Soak the Amaryllis for 6 hours. Don't oversoak the bulbs, or they may rot.
After 6 hours, dry the bulbs and trim off the roots just where they meet the bulb. You'll want a flat surface on the bottom of the bulb, so stand it up to make sure it stands straight. Take off as little of the actual bulb as possible.
Chop the paraffin wax into small pieces, which helps it melt quickly.
Melt the paraffin wax in a double boiler or something similar over low heat. It is easier to fully coat the bulbs if the container holding the wax is narrow rather than wide, which forces the wax to be deeper. See the warning about paraffin wax in the notes.

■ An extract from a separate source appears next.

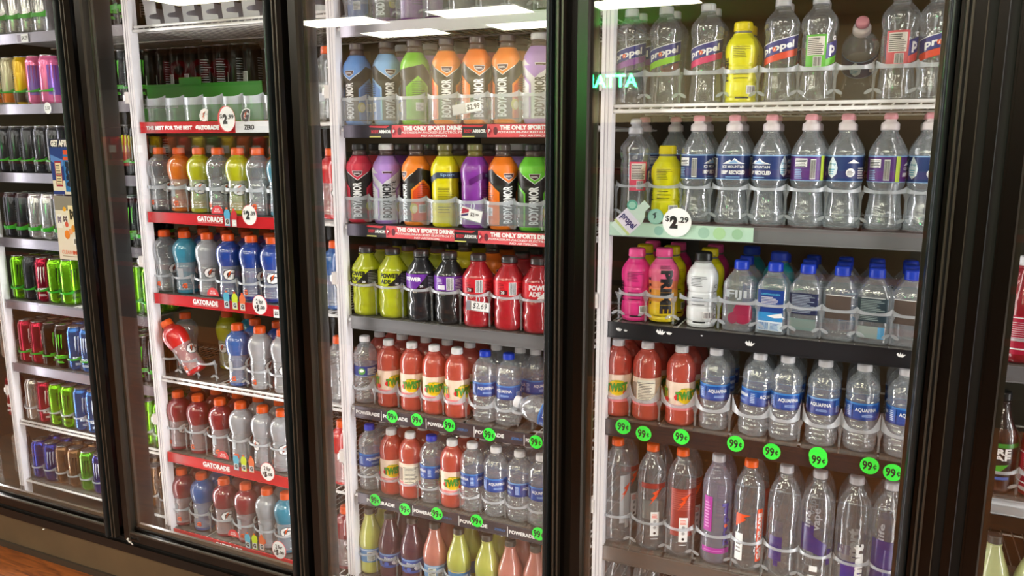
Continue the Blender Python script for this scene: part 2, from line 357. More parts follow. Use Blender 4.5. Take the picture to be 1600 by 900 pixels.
# ------------------------------------------------------------------ bottle and can kinds (meshes are shared by copies)
KIND = {}
def cap_mesh(r, h, m, n=28, knurl=True, dome=0):
    q = M(); fl = (lambda z, a: .025*(1 if int(round(a/(2*pi)*n)) % 2 else 0)) if knurl else None
    q.lathe([(0,r*.97),(.0008,r),(.0025,r),(.003,r*.965),(.0035,r*.98)], m, n, cap1=False)
    q.lathe([(.0035,r*.98),(h*.82,r*.96)], m, n, cap0=False, cap1=False, flute=fl)
    q.lathe([(h*.82,r*.95),(h*.95,r*.9),(h,r*.8),(h+dome,r*.3)], m, n, cap0=False); return q.build()
def neck_mesh(z, r, m): return M().lathe([(z,r),(z+.0007,r+.003),(z+.0022,r+.003),(z+.003,r)], m, 24).build()
def bottle(name, prof, bodym, cap, parts, n=28, square=0, flute=None, liquid=None):
    """cap = (z, r, h, material); parts = [(name, mesh, label)]"""
    q = M()
    q.lathe(prof, bodym, n, square=square, flute=flute)
    ps = [('bottle_body', q.build(), None)]
    if liquid:
        lm, zl, off = liquid
        ps.append(('liquid', M().lathe([(z, max(.002, r-off)) for z, r in sub(prof, prof[0][0]+.003, zl)], lm, n, square=square, flute=flute).build(), None))
    ps.append(('neck_ring', neck_mesh(cap[0]-.005, cap[1]-.0025, bodym), None))
    KIND[name] = (ps, [('cap', cap_mesh(cap[1], cap[2], cap[3]), (0,0,cap[0]))], parts)
def ribs(z0, z1, n, r, d):
    out = []
    for i in range(n):
        z = z0+(z1-z0)*i/n; s = (z1-z0)/n; out += [(z, r-d), (z+s*.3, r), (z+s*.7, r), (z+s*.98, r-d)]
    return out
def swirl(k, amp, z0, z1, fr=260):
    return lambda z, a: amp*sin(k*a+fr*z) if z0 < z < z1 else 0
OR = pl('#e2560f', .4); ORL = pl('#f0601a', .4); CAPW = pl('#e6e6ea', .35); CAPB = pl('#1c3fc8', .35); CAPK = pl('#141416', .35); CAPT = see('#d8d8dc', .75, .3, .2, '#cfcfd6')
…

While the wax is melting, use aluminum foil and/or baking sheets to cover as much of your stove and counter as possible. You will be extra thankful you did this after you are done! I learned the hard way how messy it is to clean many little wax drops.
Line a cookie sheet with parchment paper. If you have a variety of bulbs, try to keep the tags attached to the green or place them on the parchment paper so you can keep track of which bulb is which.
While you want the wax to melt, you want to keep it from getting too hot. The ideal wax temperature for dipping the amaryllis bulbs is around 120℉ (48.9°C). I turned the stove off once the wax temperature reached 120℉ (48.9°C) and then would turn it back on once the wax seemed less smooth.
Hold the amaryllis bulbs by their neck or any green leaves and dip them in the wax. You want to walk a fine line between waxing it and overheating the bulb. I would quickly dip each bulb about 10 times and then let it cool down before dipping it again. Place the bulb cut side down on a piece of parchment paper between each set of 10 dippings. All told, I dipped each bulb approximately 70 times.
Once your bulbs are fully coated, set them aside to cool
You can add color to the waxed bulbs once they are cool with spray paint!
Tape any green leaves/stems with painter's tape to shield them from the paint. Use several light coats of paint so you don't get drips.